• [REQUEST]: Would you print the material exactly, starting at its first line and ending at the line holding "mb.build('downpipe', 'gutter_black', parent, smooth=False)"?

▽

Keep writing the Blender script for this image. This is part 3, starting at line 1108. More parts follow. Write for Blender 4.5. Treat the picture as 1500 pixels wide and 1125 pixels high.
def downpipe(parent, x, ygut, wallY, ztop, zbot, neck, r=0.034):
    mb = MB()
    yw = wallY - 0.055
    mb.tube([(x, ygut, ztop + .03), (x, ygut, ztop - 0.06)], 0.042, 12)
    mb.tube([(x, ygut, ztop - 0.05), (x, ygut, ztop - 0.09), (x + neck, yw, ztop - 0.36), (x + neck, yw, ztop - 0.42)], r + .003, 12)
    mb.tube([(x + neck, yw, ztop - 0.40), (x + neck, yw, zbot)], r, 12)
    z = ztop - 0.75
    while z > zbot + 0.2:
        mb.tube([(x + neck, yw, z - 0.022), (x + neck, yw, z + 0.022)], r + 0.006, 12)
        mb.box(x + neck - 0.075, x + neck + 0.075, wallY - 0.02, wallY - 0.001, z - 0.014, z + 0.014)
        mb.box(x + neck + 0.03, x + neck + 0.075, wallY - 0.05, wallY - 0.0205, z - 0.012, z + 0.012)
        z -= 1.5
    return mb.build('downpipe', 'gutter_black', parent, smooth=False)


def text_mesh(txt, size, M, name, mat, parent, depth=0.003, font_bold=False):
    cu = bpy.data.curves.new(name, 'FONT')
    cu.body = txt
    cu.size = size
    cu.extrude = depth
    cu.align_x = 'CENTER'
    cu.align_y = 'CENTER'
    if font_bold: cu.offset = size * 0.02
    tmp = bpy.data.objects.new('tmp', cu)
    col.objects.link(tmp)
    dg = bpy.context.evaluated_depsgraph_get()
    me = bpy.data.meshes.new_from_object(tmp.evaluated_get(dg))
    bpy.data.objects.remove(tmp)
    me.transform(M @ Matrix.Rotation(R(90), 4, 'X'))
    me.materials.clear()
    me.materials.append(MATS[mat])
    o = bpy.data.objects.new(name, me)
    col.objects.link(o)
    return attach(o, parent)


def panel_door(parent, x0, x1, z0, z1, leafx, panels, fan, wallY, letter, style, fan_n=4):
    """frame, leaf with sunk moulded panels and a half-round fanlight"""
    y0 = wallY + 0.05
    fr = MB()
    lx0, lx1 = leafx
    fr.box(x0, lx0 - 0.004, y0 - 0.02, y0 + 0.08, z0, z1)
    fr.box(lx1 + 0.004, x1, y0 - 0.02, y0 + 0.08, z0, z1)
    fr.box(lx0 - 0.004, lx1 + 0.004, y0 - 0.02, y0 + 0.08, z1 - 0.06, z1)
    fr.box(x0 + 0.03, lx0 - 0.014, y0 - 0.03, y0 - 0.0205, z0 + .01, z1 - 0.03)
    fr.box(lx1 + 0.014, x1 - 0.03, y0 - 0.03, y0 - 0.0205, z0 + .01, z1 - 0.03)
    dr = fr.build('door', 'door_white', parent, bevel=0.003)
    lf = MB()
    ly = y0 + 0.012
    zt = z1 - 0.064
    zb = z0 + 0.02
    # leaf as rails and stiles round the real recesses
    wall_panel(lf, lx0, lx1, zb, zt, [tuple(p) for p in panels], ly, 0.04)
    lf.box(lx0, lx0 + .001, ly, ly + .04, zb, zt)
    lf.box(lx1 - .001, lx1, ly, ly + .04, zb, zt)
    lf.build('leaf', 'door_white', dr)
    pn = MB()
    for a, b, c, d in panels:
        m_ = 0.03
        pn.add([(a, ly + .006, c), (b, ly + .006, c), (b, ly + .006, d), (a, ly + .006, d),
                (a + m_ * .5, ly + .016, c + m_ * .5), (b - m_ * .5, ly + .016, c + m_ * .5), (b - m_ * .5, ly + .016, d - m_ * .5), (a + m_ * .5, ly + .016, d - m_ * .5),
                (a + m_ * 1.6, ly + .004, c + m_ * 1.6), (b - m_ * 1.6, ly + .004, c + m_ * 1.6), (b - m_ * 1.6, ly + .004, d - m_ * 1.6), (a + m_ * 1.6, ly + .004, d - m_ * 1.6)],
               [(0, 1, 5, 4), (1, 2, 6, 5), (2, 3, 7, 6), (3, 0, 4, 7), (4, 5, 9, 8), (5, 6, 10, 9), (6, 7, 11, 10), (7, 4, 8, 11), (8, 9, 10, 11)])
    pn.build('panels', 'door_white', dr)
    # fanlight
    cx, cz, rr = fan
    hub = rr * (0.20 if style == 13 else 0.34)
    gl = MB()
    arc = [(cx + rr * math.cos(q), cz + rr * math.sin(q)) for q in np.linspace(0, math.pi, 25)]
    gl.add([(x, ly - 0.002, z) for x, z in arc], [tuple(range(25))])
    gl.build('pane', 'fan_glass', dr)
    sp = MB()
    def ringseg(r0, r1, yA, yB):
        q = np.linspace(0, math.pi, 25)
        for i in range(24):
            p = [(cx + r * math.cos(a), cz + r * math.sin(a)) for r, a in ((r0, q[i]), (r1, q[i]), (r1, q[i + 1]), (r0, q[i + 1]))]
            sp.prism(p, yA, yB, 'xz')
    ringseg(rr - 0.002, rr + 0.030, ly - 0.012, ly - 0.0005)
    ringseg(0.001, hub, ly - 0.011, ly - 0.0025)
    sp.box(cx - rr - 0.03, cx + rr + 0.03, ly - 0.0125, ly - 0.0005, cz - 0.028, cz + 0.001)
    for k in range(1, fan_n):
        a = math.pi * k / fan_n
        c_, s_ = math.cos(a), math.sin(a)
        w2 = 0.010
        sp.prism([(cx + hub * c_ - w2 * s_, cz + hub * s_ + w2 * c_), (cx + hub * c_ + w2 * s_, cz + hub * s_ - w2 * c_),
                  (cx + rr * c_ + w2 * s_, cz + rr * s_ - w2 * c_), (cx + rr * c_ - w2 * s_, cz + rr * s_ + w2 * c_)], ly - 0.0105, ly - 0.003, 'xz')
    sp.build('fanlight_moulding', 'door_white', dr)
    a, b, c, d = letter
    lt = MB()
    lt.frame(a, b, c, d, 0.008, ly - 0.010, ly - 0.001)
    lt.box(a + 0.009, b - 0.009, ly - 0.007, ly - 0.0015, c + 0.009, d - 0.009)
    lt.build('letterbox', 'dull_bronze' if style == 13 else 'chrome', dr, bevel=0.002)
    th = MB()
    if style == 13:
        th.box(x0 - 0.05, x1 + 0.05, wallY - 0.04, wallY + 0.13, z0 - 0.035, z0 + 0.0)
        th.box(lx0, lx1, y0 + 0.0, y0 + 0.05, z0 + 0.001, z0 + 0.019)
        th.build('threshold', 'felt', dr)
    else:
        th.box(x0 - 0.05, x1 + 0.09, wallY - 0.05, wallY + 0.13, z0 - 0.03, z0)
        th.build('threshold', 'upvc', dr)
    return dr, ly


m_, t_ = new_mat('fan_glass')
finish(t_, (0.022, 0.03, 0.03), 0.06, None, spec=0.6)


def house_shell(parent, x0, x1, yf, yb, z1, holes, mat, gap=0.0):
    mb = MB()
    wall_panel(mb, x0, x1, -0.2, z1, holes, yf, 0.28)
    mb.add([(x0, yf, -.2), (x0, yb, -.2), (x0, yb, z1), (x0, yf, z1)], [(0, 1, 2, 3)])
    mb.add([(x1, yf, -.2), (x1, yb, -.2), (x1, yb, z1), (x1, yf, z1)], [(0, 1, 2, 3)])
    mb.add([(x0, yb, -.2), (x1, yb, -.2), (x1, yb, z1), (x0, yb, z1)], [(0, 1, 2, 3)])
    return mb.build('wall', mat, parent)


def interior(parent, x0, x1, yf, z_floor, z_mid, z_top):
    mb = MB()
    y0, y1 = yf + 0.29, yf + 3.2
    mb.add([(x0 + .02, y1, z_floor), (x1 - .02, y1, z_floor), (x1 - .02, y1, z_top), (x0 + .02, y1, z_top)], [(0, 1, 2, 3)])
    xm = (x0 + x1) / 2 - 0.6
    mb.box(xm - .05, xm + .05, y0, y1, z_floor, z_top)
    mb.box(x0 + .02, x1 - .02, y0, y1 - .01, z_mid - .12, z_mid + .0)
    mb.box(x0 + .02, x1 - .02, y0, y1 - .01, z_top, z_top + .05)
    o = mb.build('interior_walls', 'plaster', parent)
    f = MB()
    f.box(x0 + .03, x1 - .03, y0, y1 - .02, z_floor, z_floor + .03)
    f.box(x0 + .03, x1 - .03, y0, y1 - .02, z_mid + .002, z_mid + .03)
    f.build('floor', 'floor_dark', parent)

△

• [RESPONSE BELOW]:
Keep writing the Blender script for this image. This is part 3, starting at line 1108. More parts follow. Write for Blender 4.5. Treat the picture as 1500 pixels wide and 1125 pixels high.
def downpipe(parent, x, ygut, wallY, ztop, zbot, neck, r=0.034):
    mb = MB()
    yw = wallY - 0.055
    mb.tube([(x, ygut, ztop + .03), (x, ygut, ztop - 0.06)], 0.042, 12)
    mb.tube([(x, ygut, ztop - 0.05), (x, ygut, ztop - 0.09), (x + neck, yw, ztop - 0.36), (x + neck, yw, ztop - 0.42)], r + .003, 12)
    mb.tube([(x + neck, yw, ztop - 0.40), (x + neck, yw, zbot)], r, 12)
    z = ztop - 0.75
    while z > zbot + 0.2:
        mb.tube([(x + neck, yw, z - 0.022), (x + neck, yw, z + 0.022)], r + 0.006, 12)
        mb.box(x + neck - 0.075, x + neck + 0.075, wallY - 0.02, wallY - 0.001, z - 0.014, z + 0.014)
        mb.box(x + neck + 0.03, x + neck + 0.075, wallY - 0.05, wallY - 0.0205, z - 0.012, z + 0.012)
        z -= 1.5
    return mb.build('downpipe', 'gutter_black', parent, smooth=False)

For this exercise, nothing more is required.